My introduction to history of science started in 1994, when I restored the experiment you can see in the photo, originally undertaken by the Norwegian physicist Kristian Birkeland at University of Christiania (Oslo), in 1913.
Birkeland had a strong interest in the Aurora Borealis and tried to simulate the effects around an electromagnetic ‘terrella’ in a large vacuum chamber. Scaling down large natural phenomena for scrutinizing them in the laboratory was part of the mimetic tradition of the period; other scientists experimented on weather phenomena, ocean currents and geological processes in the lab. Terrellas, or small models of the Earth had been used since the late sixteenth century to investigate and demonstrate magnetic, electrostatic, and electromagnetic phenomena. Birkeland used his one as a magnetized electrode in an electric discharge arrangement. The flickering light that he was able to create around the poles of the terrella, while suspended in vacuum, was interpreted as Aurora Borealis in miniature, thus confirming his theories about its causes.
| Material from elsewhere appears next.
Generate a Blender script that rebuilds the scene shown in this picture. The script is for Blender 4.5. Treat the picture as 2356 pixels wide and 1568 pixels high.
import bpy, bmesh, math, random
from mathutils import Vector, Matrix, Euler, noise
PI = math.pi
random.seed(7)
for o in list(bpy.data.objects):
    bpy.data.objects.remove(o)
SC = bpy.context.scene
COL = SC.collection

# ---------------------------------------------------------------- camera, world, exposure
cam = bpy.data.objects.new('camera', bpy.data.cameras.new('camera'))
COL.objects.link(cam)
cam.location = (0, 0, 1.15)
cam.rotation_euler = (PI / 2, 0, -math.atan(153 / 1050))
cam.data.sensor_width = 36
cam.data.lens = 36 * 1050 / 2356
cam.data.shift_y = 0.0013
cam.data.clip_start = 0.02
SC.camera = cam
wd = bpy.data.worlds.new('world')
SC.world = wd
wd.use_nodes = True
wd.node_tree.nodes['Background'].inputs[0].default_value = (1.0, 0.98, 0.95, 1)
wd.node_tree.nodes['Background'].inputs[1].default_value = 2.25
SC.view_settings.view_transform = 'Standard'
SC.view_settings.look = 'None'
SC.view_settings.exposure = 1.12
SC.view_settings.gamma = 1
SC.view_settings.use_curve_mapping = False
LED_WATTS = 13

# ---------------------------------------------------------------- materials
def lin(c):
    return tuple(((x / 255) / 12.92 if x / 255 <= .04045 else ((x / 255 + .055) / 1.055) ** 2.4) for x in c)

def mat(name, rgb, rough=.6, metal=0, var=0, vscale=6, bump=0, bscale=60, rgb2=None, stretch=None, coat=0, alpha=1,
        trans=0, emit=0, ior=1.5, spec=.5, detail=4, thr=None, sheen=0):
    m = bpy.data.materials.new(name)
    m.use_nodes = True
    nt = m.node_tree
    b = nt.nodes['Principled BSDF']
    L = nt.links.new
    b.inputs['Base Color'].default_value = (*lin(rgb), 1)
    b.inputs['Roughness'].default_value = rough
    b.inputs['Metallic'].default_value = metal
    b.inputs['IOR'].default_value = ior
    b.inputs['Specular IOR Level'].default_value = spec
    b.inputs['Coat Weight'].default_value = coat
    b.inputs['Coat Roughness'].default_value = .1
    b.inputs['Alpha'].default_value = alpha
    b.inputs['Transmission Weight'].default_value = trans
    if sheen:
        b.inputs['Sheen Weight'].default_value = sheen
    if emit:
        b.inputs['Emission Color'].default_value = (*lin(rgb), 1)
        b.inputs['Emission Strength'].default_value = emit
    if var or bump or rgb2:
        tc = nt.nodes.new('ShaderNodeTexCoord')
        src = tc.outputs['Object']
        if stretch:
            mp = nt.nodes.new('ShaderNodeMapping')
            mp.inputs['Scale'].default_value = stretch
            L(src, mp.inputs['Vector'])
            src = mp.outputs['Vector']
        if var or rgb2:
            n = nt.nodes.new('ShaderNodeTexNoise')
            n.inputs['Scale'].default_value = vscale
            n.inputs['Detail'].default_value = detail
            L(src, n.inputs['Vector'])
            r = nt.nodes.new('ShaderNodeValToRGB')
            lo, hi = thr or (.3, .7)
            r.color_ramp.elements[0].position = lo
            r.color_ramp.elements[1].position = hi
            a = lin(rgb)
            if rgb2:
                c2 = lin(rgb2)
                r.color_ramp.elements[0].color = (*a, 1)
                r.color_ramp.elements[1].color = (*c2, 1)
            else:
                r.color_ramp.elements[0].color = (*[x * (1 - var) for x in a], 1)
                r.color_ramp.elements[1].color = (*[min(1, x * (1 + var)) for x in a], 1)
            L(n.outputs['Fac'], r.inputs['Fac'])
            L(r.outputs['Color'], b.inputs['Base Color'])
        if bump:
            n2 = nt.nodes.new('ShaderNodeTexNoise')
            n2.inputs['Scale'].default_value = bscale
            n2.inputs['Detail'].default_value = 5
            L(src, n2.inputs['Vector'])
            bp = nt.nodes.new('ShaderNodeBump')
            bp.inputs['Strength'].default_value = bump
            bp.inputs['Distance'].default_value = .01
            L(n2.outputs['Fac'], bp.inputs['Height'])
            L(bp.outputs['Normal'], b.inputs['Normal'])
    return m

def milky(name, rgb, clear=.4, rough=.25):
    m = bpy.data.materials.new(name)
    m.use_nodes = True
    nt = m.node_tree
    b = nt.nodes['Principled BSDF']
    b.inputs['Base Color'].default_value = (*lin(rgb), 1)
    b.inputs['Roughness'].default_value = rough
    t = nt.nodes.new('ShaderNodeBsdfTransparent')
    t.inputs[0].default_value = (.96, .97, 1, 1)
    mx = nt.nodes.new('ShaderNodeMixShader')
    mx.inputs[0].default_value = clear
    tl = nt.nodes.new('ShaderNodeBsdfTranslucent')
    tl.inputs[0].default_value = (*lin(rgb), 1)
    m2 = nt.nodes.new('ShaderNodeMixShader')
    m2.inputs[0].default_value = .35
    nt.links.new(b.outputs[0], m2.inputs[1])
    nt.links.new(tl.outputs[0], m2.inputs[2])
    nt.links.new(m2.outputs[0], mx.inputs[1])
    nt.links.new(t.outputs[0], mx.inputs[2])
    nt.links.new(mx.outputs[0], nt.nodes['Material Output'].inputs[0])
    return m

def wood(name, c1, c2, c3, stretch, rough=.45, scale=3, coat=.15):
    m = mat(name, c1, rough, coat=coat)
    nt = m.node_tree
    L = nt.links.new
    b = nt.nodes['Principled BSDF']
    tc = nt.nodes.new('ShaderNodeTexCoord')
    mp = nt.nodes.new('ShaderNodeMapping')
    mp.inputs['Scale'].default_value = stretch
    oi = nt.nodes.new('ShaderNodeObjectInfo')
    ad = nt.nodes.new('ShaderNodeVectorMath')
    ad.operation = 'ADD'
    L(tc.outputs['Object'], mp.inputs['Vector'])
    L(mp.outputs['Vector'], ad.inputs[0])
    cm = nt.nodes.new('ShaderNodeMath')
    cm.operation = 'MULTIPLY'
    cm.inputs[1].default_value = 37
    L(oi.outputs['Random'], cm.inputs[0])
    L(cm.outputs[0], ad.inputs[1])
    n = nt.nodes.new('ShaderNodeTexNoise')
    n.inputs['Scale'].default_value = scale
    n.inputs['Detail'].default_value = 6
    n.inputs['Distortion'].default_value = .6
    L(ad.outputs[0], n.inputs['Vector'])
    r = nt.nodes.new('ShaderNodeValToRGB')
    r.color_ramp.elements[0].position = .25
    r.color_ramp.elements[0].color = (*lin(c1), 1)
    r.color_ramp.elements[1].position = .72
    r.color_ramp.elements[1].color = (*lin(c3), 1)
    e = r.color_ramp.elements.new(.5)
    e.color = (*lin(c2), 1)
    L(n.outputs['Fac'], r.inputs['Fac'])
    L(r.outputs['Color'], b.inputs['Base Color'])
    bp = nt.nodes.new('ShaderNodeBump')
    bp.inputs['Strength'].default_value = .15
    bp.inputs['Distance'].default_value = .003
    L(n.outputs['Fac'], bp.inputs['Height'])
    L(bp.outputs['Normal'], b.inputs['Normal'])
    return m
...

To me, the restoration process became like a journey back in time, to the role of a lab-technician at the turn of the last century. I had to become familiar other instruments, tools, texts, materials, technologies and methods than what I usually worked with. I soon realized that the information in Birkeland’s official reports from the experiment was insufficient to get the equipment in a workable condition. Many of the records from Birkeland's laboratory practice has disappeared, and he left few technical details on how the chamber should be operated. A study of the technician’s own notes and sketches was in fact more helpful. The actual process of restoring the experiment using the old components revealed much that could not be inferred from the published documentation. But it also shed light on texts that were well known but not fully understood. Practical skills and laboratory techniques taken for granted at the beginning of the century had to be learnt again from scratch. The importance of tacit knowledge to run this particular experiment became evident, the only way to achieve it was to redo it. In addition to learn much about the early twentieth-century understanding of the Northern Lights, this project also taught me much about the contemporary air-pump (vacuum) technology. Moreover, Birkeland’s terrella is now depicted on the Norwegian 200 kr. bank note.